Kitleler sokağa çıkmaya korkuyor
Bombalı saldırıların en önemli sonuçlarından bir tanesi de kitleleri sokaktan uzaklaştırmasıdır. İnsanlar gündelik hayatlarını bile yaşayamaz hale gelmiş durumda. Örneğin doğal bir refleksle işi olmayanlar kalabalık yerlerde bulunmaktan çekiniyor. Bu korku ve güvensizlik hali ise kitleleri faşizm saflarında örgütlenmeye doğru sürüklüyor. Zaten zayıf olan sokak hareketi yavaş yavaş yok olmaya başlıyor.

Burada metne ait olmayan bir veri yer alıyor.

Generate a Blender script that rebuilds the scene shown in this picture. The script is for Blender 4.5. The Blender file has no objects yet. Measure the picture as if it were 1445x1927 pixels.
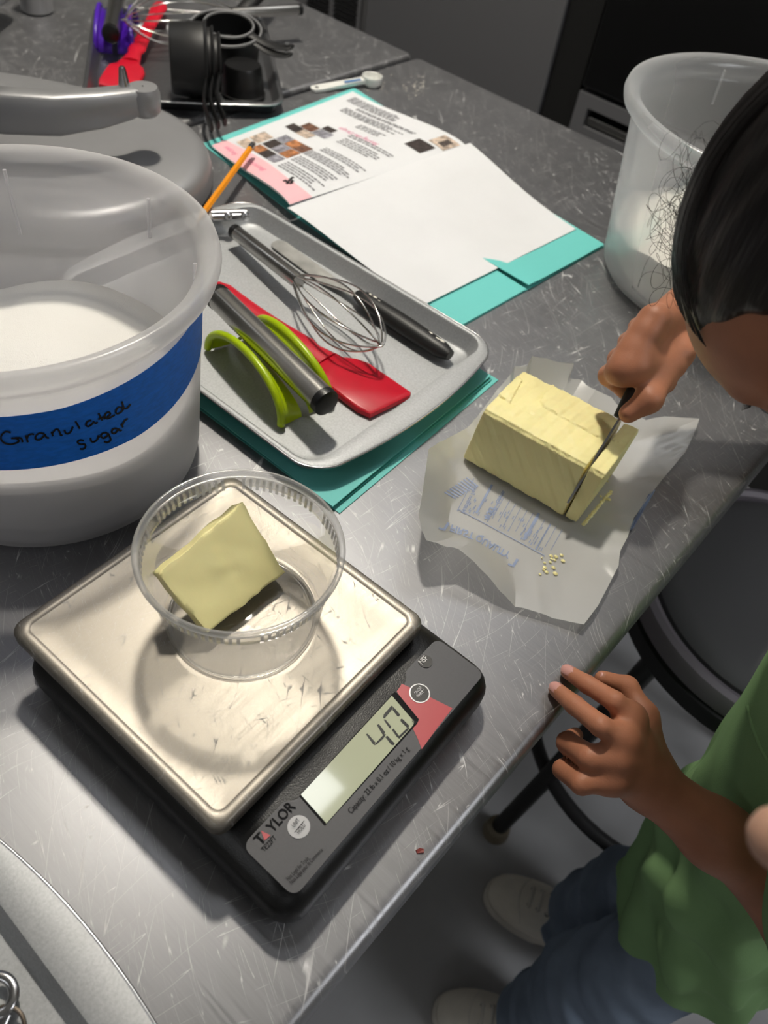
import bpy, bmesh, math, random
import numpy as np
from mathutils import Matrix, Vector, Euler
from mathutils.bvhtree import BVHTree
random.seed(7)
rng = np.random.RandomState(7)
PI = math.pi
SC = bpy.context.scene
COL = SC.collection

# ------------------------------------------------------------------ camera, light, exposure
# coordinates below are metres with z = 0 on the worktop; everything is lifted by TABLE_H at the end
TABLE_H = 0.87
CAM_H = 0.472
ROT = np.array([[0.73850945, -0.56605181, 0.36631837],
                [0.66348769, 0.51346053, -0.54418964],
                [0.1199495, 0.64493692, 0.75476386]])
FPX, IW, IH = 1453.2, 1445.0, 1927.0
cam_d = bpy.data.cameras.new('camera')
cam = bpy.data.objects.new('camera', cam_d)
COL.objects.link(cam)
m4 = Matrix.Identity(4)
for i in range(3):
    for j in range(3):
        m4[i][j] = ROT[i, j]
m4.translation = (0, 0, CAM_H)
cam.matrix_world = m4
cam_d.sensor_fit = 'VERTICAL'
cam_d.sensor_height = 36.0
cam_d.lens = 36.0 * FPX / IH
cam_d.clip_start = 0.01
cam_d.clip_end = 50
cam_d.dof.use_dof = True
cam_d.dof.focus_distance = 0.52
cam_d.dof.aperture_fstop = 8.5
SC.camera = cam

world = bpy.data.worlds.new('world')
SC.world = world
world.use_nodes = True
world.node_tree.nodes['Background'].inputs[0].default_value = (0.05, 0.05, 0.052, 1)
world.node_tree.nodes['Background'].inputs[1].default_value = 1.0
LAMP_STRENGTH = 3.3        # the ceiling panels, mostly added as dim fill
SPOT_STRENGTH = 590.0      # the small bright downlight over the far left of the worktop
SC.view_settings.view_transform = 'Standard'
SC.view_settings.look = 'None'
SC.view_settings.gamma = 1.0
SC.view_settings.use_curve_mapping = False
SC.view_settings.exposure = 0.0
SC.cycles.max_bounces = 10
SC.cycles.transparent_max_bounces = 24
SC.cycles.sample_clamp_indirect = 6.0

# ------------------------------------------------------------------ helpers
def back(px, py, z=0.0):
    """point of the photograph's ray through pixel (px, py) on the level plane z"""
    d = ROT @ np.array([px - IW / 2, -(py - IH / 2), -FPX])
    return np.array([0, 0, CAM_H]) + d * ((z - CAM_H) / d[2])

def ray_dir(px, py):
    d = ROT @ np.array([px - IW / 2, -(py - IH / 2), -FPX])
    return d / np.linalg.norm(d)

def on_plane(px, py, o, n):
    d = ray_dir(px, py); c = np.array([0, 0, CAM_H])
    return c + d * (np.dot(np.array(o) - c, n) / np.dot(d, n))

def lin(h):
    h = h.lstrip('#')
    c = [int(h[i:i + 2], 16) / 255 for i in (0, 2, 4)]
    return tuple(x / 12.92 if x <= 0.04045 else ((x + 0.055) / 1.055) ** 2.4 for x in c) + (1.0,)

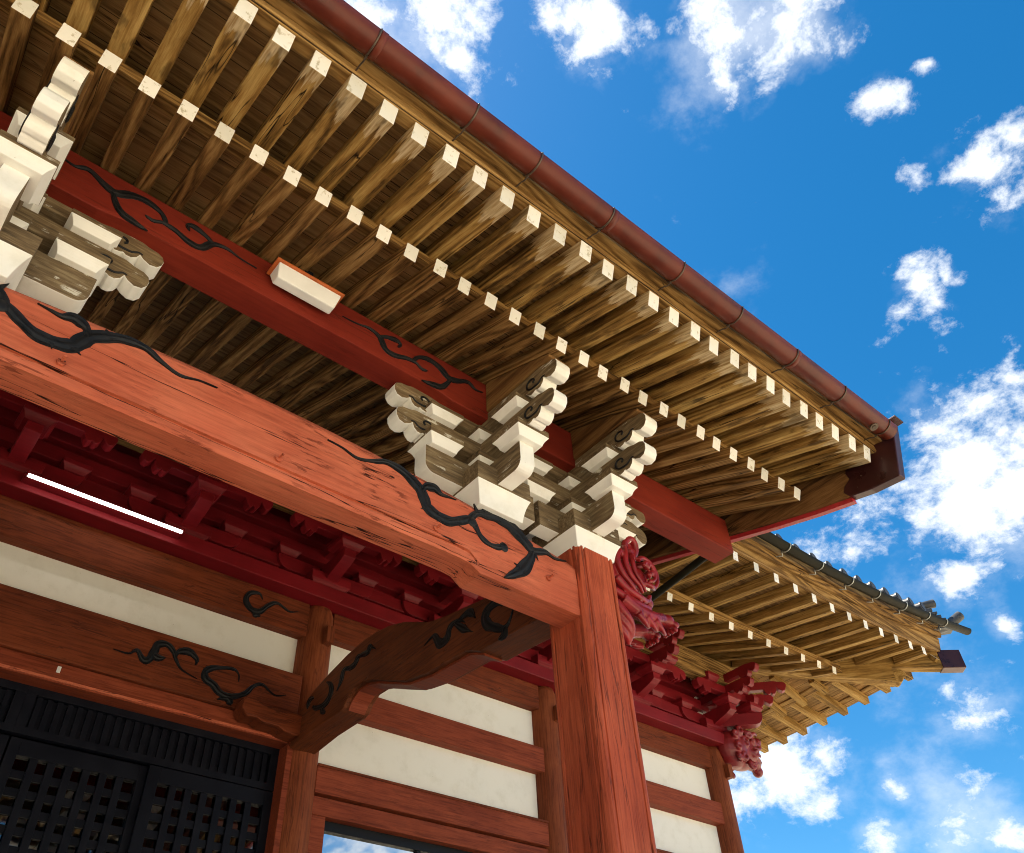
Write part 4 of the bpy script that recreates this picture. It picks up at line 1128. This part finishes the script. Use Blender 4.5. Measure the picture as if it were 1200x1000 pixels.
def porch_head(mb):
    Y0 = 3.385
    def T(pts, rad):
        n_ = 5 * (len(pts) - 1); mb.tube(catmull(pts, 5), [rad[0] + (rad[1] - rad[0]) * i / n_ for i in range(n_ + 1)], 10)
    # core of head, neck, chest
    mb.ball((3.93, Y0, 3.36), .15, 0, (1, .72, 1.1)); mb.ball((4.05, Y0, 3.40), .14, 0, (1.1, .72, 1.0)); mb.ball((4.20, Y0, 3.43), .115, 0, (1.0, .80, 1.0))
    mb.ball((3.94, Y0, 3.17), .12, 0, (1.1, .8, 1.1)); mb.ball((4.07, Y0, 3.18), .10, 0, (1.2, .9, .9)); mb.ball((3.87, Y0, 2.98), .085, 0, (.8, .9, 1.3))
    for s in (-1, 1):
        Y = Y0 + s * .105; Yo = Y0 + s * .135
        # cupped ear
        for i in range(24):
            an = 2 * math.pi * i / 24
            mb.ball((4.135 + .058 * math.cos(an), Y0 + s * (.075 + .02 * math.sin(an)), 3.650 + .068 * math.sin(an)), .027, 0, (1, 1, 1), 6)
        mb.ball((4.130, Y0 + s * .045, 3.645), .062, 0, (1, .4, 1.1)); T([(4.08, Y, 3.58), (4.10, Y, 3.50)], (.045, .03))
        # mane locks sweeping down from the brow
        T([(3.985, Y, 3.49), (3.92, Yo, 3.50), (3.895, Yo, 3.42), (3.93, Yo, 3.32), (4.00, Yo, 3.25), (4.09, Y, 3.215)], (.030, .016))
        T([(4.02, Y, 3.585), (3.99, Yo, 3.50), (3.985, Yo, 3.42), (4.02, Yo, 3.33), (4.09, Yo, 3.27), (4.15, Y, 3.245)], (.028, .014))
        T([(4.07, Y, 3.55), (4.06, Yo, 3.47), (4.07, Yo, 3.39), (4.12, Yo, 3.31), (4.19, Y, 3.27)], (.024, .012))
        # rosette of the face: lids, eye, cheek and lip rings
        for rr, a0, a1, tk in ((.118, 2.5, -1.2, .020), (.072, 2.9, -1.6, .017)):
            T([(4.235 + rr * math.cos(a0 + (a1 - a0) * q / 8), Y0 + s * (.125 - .03 * q / 8 + (.118 - rr) * .5), 3.445 + rr * 1.0 * math.sin(a0 + (a1 - a0) * q / 8)) for q in range(9)], (tk, tk * .8))
        mb.ball((4.225, Y0 + s * .125, 3.49), .030); mb.ball((4.275, Y0 + s * .115, 3.455), .026); mb.ball((4.235, Y0 + s * .13, 3.42), .024)
        mb.ball((4.325, Y0 + s * .05, 3.50), .034); T([(4.15, Y, 3.335), (4.22, Yo, 3.315), (4.29, Y, 3.335), (4.335, Y0 + s * .06, 3.375)], (.022, .018))
        for i in range(3): mb.ball((4.20 + .04 * i, Y0 + s * (.118 - .012 * i), 3.365), .013, 0, (1, 1, 1.6), 6)
        # throat folds and breast knob
        T([(3.85, Yo, 3.25), (3.95, Yo, 3.19), (4.08, Yo, 3.165), (4.18, Y, 3.19), (4.23, Y, 3.25)], (.032, .018))
        T([(3.84, Y, 3.16), (3.95, Yo, 3.11), (4.08, Yo, 3.10), (4.20, Y, 3.13)], (.030, .022)); mb.ball((4.235, Y0 + s * .07, 3.20), .040)
        # foreleg with paw and toes
        T([(3.90, Y, 3.11), (4.04, Y, 3.065), (4.18, Y, 3.055), (4.33, Y0 + s * .09, 3.095)], (.062, .050)); mb.ball((4.38, Y0 + s * .09, 3.095), .060, 0, (1.0, 1.0, .9))
        for i in range(4):
            yy = Y0 + s * .09 - .05 + .033 * i
            mb.ball((4.425, yy, 3.065), .024, 0, (1.2, .75, 1.0), 7); mb.ball((4.405, yy, 3.02), .022, 0, (.9, .75, 1.0), 7)
        for i in range(3): T([(4.03 + .085 * i, Yo, 3.02), (4.08 + .085 * i, Yo, 2.975), (4.15 + .085 * i, Y, 2.965)], (.028, .014))
        # tuft below
        for q in range(3): T([(3.825, Y0 + s * (.12 - .03 * q), 3.05 - .05 * q), (3.89, Y0 + s * (.14 - .03 * q), 2.96 - .045 * q), (3.96, Y0 + s * (.12 - .03 * q), 2.91 - .035 * q), (3.985, Y0 + s * (.08 - .02 * q), 2.85 - .02 * q)], (.034, .018))
sculpt('carved_beast_head', 'glossy red carved beast head with a paw jutting from the porch column', 'carving', (3.81, 3.385, 2.8), porch_head, M['carv'], .0075)

def hall_head(mb):
    Y0 = 7.16; S = 1.0
    def T(pts, rad): mb.tube(catmull(pts, 5), [rad[0] + (rad[1] - rad[0]) * i / (5 * (len(pts) - 1)) for i in range(5 * (len(pts) - 1) + 1)], 9)
    mb.ball((10.50, Y0, 4.93), .25, 0, (1.2, .85, 1.1)); mb.ball((10.72, Y0, 4.95), .22, 0, (1.2, .85, 1.1)); mb.ball((10.62, Y0, 4.78), .17, 0, (1.3, .9, .7))
    mb.ball((10.98, Y0, 5.10), .14, 0, (1.2, 1, .7)); mb.ball((11.12, Y0, 5.18), .09, 0, (1, 1.2, .9)); mb.ball((10.92, Y0, 4.80), .12, 0, (1.3, 1, .6)); mb.ball((11.02, Y0, 4.72), .08)
    r2 = random.Random(3)
    for s in (-1, 1):
        for (x, z, r) in ((10.38, 5.07, .08), (10.52, 5.16, .075), (10.40, 4.90, .085), (10.50, 4.76, .08), (10.66, 4.68, .07), (10.60, 5.00, .09), (10.72, 5.16, .07), (10.80, 4.90, .07), (10.36, 4.74, .06)):
            pts = []
            for i in range(12):
                t = i / 11; a = t * 6.8 + x * 9; rr = r * (1 - .8 * t); pts.append((x + rr * math.cos(a), Y0 + s * (.17 + .05 * t), z + rr * math.sin(a)))
            mb.tube(pts, [.036 - .012 * i / 11 for i in range(12)], 8)
        mb.ball((10.90, Y0 + s * .12, 5.13), .045); T([(10.82, Y0 + s * .14, 5.18), (10.92, Y0 + s * .15, 5.23), (11.05, Y0 + s * .10, 5.25)], (.035, .025))
        T([(10.78, Y0 + s * .15, 4.98), (10.95, Y0 + s * .14, 5.0), (11.08, Y0 + s * .10, 5.06), (11.16, Y0 + s * .05, 5.12)], (.032, .025))
        T([(10.76, Y0 + s * .14, 4.84), (10.90, Y0 + s * .13, 4.86), (11.02, Y0 + s * .09, 4.82)], (.03, .025))
        for i in range(4): mb.ball((10.90 + .055 * i, Y0 + s * (.12 - .015 * i), 4.95), .022, 0, (1, 1, 1.5), 6)
sculpt('carved_lion_head', 'dark red carved lion head jutting from the far corner pillar of the hall', 'carving', (10.4, 7.37, 4.65), hall_head, M['carvd'], .016)
o = pipe.build('pipe', M['dgut'], pp)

Demokrasi güçlerinin en acil görevlerinden bir tanesi sokağı rahatlatmak ve kitleleri sokağa çıkmaya teşvik edecek kampanyalar örgütlemek olmalıdır. Faşizme karşı mücadelede sokağın etkin rolü es geçilmemelidir.
“Ortak ölüm” değil “ortak yaşam” mücadelesi ancak bizi zafere götürebilir. Yaşamak ve yaşatmak en temel argümanımız olmak zorundadır. Birlikte, barış içinde yaşamanın koşullarını yaratmadığımız sürece yapılan hiçbir eylem bizi ayrıştırmaktan öteye gidemez.
“Kurunun yanında yaş da yanar” düşüncesi de “sosyalistler Kürtlerle arasına mesafe koymalı” düşüncesi de Türkiye’nin demokratikleşmesinin önünde engeldir. Şimdi çok daha fazla şovenizmle mücadele etmek ve bütün demokrasi güçlerini yan yana getirmek zamanıdır aksi takdirde bu tür kaos ortamlarından yararlı çıkacak tek güç kaosu yaratan AKP/Saray iktidarı olacaktır. Hiçbir şekilde bombalarla, ölüm korkusuyla, açlıktan ölerek, madenlerde katledilerek, tecavüze uğrayarak yaşamaya alışmayacağız.
İnsanlar öldükten sonra başkanlık sevdasını haykıranlardan da bu şiddet ve kaos ortamını yaratanlardan da hesap soracağız.